Mary Jo Bang Poetry Translation Prize

The English Department and the Department of Comparative Literature and Thought are pleased to announce the Mary Jo Bang Prize for Poetry Translation. Established through an endowed gift to the university, the prize honors renowned poet and translator Mary Jo Bang, esteemed professor in the English Department since 2000. The annual prize will award $1,000 to a Washington University graduate student for the English translation of three poems by a single poet.

Bang is the author of nine books of poetry—including A Film in Which I Play Everyone, which was nominated for a Lambda Literary Award, a PEN Voelcker Award, and the Heartland Booksellers Award; A Doll for Throwing; and Elegy, which received the National Book Critics Circle Award. Her work has been translated into German, Spanish, and Slovenian. She has published translations of Dante’s Inferno and Purgatorio, with Paradiso forthcoming from Graywolf Press in 2025. She is also the translator of Colonies of Paradise: Poems by Matthias Göritz, and co-translator, with Yuki Tanaka, of A Kiss for the Absolute: Selected Poems of Shuzo Takiguchi, published by Princeton University Press in the Lockert Poetry in Translation Series. She’s been the recipient of a Hodder Fellowship from Princeton University, a Guggenheim Foundation Fellowship, and a Berlin Prize Fellowship from the American Academy in Berlin.

 

Submissions:

Graduate students from any department at Washington University are invited to submit English translations of three poems by a single poet. The prize requires three translations for consideration. One or more of the translated poems may be an excerpt from a longer poetic work, but the total length of the submission should not exceed seven pages.

Translations that have been previously published by the applicant are ineligible; those under consideration for publication may be submitted.

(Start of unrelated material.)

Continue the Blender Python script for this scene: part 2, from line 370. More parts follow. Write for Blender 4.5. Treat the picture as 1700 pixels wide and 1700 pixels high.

Translations from all languages are welcome; however, in cases where the poems originally appeared in a language that is not regularly taught at Washington University, we ask the applicant to notify Professor Matthew Erlin (merlin@wustl.edu), chair of the Department of Comparative Literature and Thought, prior to the deadline so that arrangements can be made for an appropriate judge.

Translations for consideration should be submitted through the English Department Awards website: https://english.wustl.edu/awards

The deadline for submissions is April 1, 2025. (Please note: For this inaugural year of the prize, the deadline has been extended past the March 19 deadline listed for other department awards.)